L’archeologia rallenta, blocca i cantieri, fa (come tecnicamente si suole asserire) aumentare i costi. Un ritornello conosciuto soprattutto dagli addetti ai lavori, i quali non solo vengono malpagati e non sempre messi nelle condizioni migliori di svolgere il loro mestiere, ma subiscono anche sbeffeggiamenti tra il serio e il faceto. Lungi dal fare l’invettiva pro categoria (l’arte di piangersi addosso infatti non ha mai aiutato nessuno) è facile notare quanto senza invece un corretto utilizzo dell’archeologia per la tutela della salvaguardia del territorio (e chiaramente del bene archeologico ad esso connesso) non si va da nessuna parte.
Partendo dalla situazione di Roma, il “caso studio” risulta essere emblematico: una linea metropolitana in perenne fase di assemblaggio ed il rischio (sarebbe più corretto chiamarlo potenziale) archeologico sempre lì come un gufo quasi appostato per allontanare gli “avventori”. Le inchieste di questi giorni stanno provando a fare luce su questa vicenda, la quale presenta diverse sfumature ad oggi poco chiare. I fatti parlano di 13 persone indagate tra ex amministratori locali, imprenditori e massimi dirigenti comunali e ministeriali. Il PM Erminio Amelio ipotizza la truffa aggravata i capi di imputazione riguarderebbero appalti letteralmente gonfiati e opere relative all’indirizzo per così dire archeologico non svolte.
Viene denunciata la mancanza della cosiddetta archeologia preventiva (disciplinata, tra le altre cose dal Codice dei beni culturali), condizione fondamentale per il buono e corretto andamento di lavori pubblici di tale portata. Spostandoci di diversi chilometri si presenta, per certi versi, medesima. La tragedia sulla linea Corato-Andria ha scosso tutta l’opinione pubblica anche e soprattutto perché era una tragedia tranquillamente evitabile.
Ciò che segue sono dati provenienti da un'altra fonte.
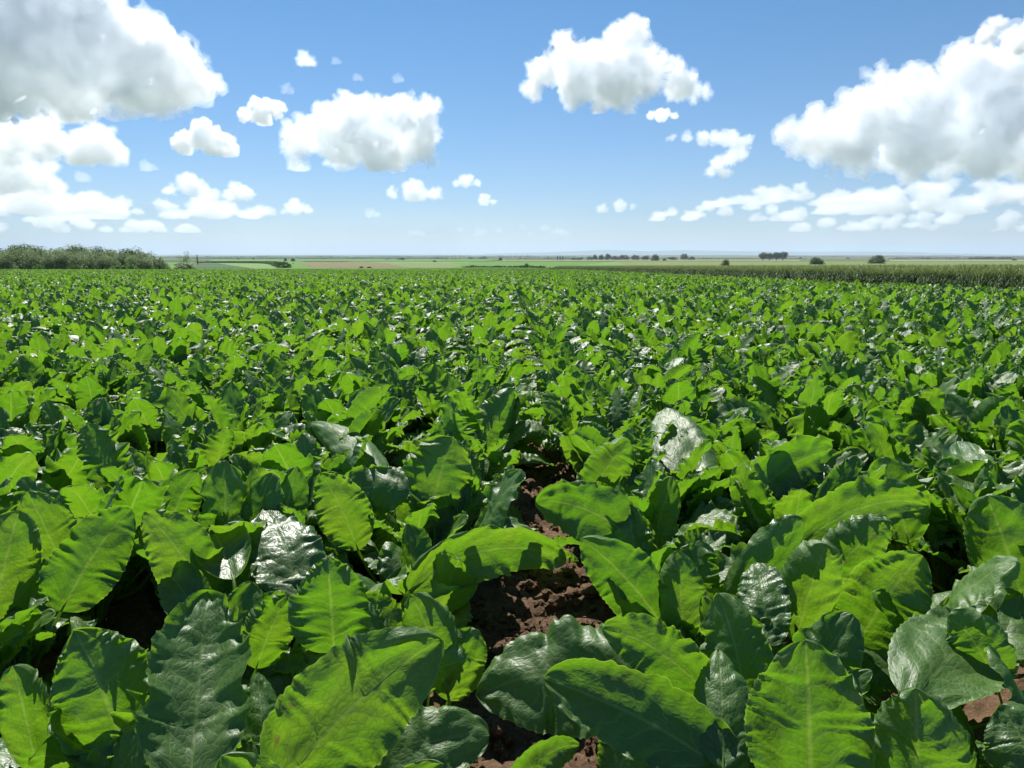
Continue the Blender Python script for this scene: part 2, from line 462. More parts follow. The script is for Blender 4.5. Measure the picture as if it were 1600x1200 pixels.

Senza ritornare sui fatti, con un’inchiesta in corso e relativi imputati, una nota testata giornalistica ha avuto l’idea di “imputare” quasi la colpa dei ritardi causati ai lavori ferroviari alla segnalazione, tramite ViArch (valutazione d’impatto archeologico), della presenza di un sito.
In ultima analisi il contestato ampliamento dello stadio di Crotone, il quale permetterebbe lo svolgimento della partite casalinghe della locale squadra proprio nella città “pitagorica”.
Una vicenda che ha quasi visto un linciaggio mediatico verso la questione del vincolo archeologico ricadente sull’area; senza scendere minimamente nei dettagli rispetto a criticità e problematiche inerenti la delicata situazione di una città con una stratigrafia storico-archeologica di circa 2700 anni. Nulla contro la volontà di un’intera comunità di festeggiare e celebrare lo sport, ma la materia è alquanto delicata e come tale andrebbe trattata. Paradossi del fantomatico paese-museo (a cielo aperto), che pace non ha.